Monday, June 24, 2013

What Climbing Interest Rates Will Mean for the Budget Deficit

In fiscal year 2014, the federal government expects to spend around $3.8 trillion, with 6% of that being interest payments. But what if interest rates continue to climb? The current expected interest payments could skyrocket well beyond the  $228 billion forecast.

The CBO announced May 14 that the budget deficit this fiscal year (2013) will be $642 billion, or 4 percent of gross domestic product. Skyrocketing interest rates could result in a huge jump in the 2014 fiscal year deficit, perhaps hundreds of billions of dollars. And then interest will have to be paid on the increased deficit, it will be a vicious cycle, at some point it will become unsustainable.
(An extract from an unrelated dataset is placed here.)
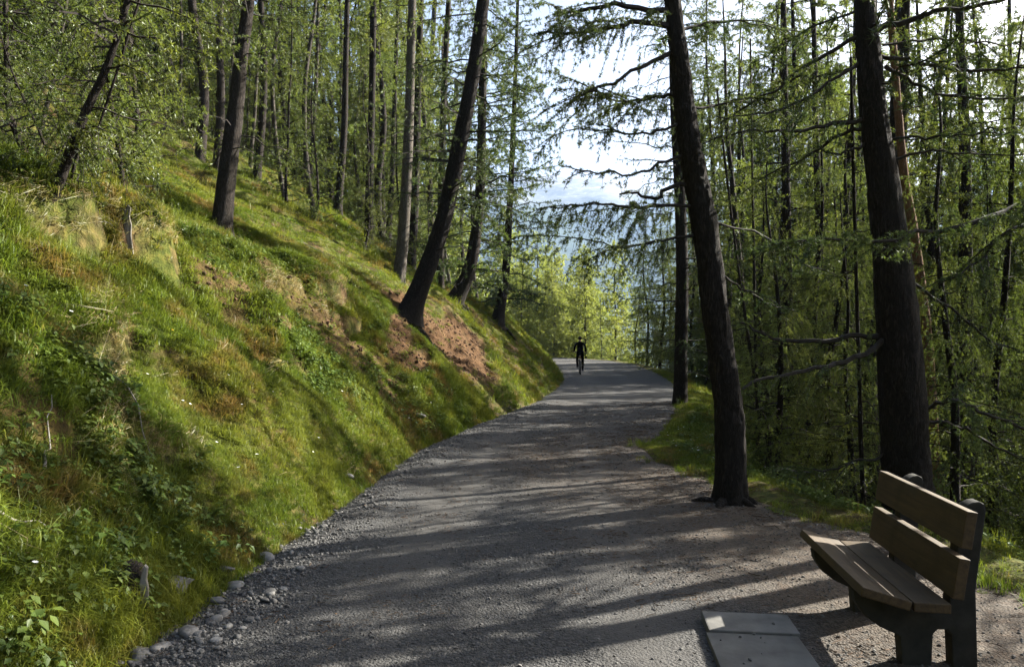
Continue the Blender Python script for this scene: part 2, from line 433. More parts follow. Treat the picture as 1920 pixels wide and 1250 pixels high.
def mountain_z(x, y):
    r = np.hypot(x, y); th = np.degrees(np.arctan2(x, y))
    top = 655 + 90 * fbm(th * .09, th * 0 + 3, 4, 70) - 6 * np.abs(th - 4) * sstep(0, 30, np.abs(th - 4)) * .3
    f = sstep(1200, 3500, r) * sstep(5600, 3550, r)
    rid = 1 - np.abs(fbm(x * .0016, y * .0016, 5, 80))
    return -85 + (top + 85) * f * (.78 + .22 * rid) + 40 * fbm(x * .004, y * .004, 4, 90) * f
th = np.radians(np.linspace(-40, 62, 170)); rr = np.linspace(1150, 5600, 70)
TH, RR = np.meshgrid(th, rr)
X, Y = (RR * np.sin(TH)).ravel(), (RR * np.cos(TH)).ravel()
i = np.arange(TH.size).reshape(TH.shape)
Q = np.stack([i[:-1, :-1], i[:-1, 1:], i[1:, 1:], i[1:, :-1]], -1).reshape(-1, 4)
tag(obj('mountain', mesh_np('mountain', np.stack([X, Y, mountain_z(X, Y)], 1), None, [M['mountain']], None, None, True, Q)), kind='structure')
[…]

We are fast approaching the end game.


  1. Both of these estimates look extremely optimistic to me. If we assume for the sake of argument that they ring up deficits of $1 trillion per year until 2022, that leaves us with a debt of $25 trillion. If the 10Y reverted to the mean (forget about overshooting to compensate for decades of reckless fiscal and monetary policies), that would result in debt service of $1.5 trillion.

    But I don't think we have another 8 years of more of the same. I think we either have a dollar crisis or a complete overhaul of the system well before then. To suggest that this situation can be maintained for another decade is wishful thinking.

  2. There appears one solution: default. The next president is going to have to do it.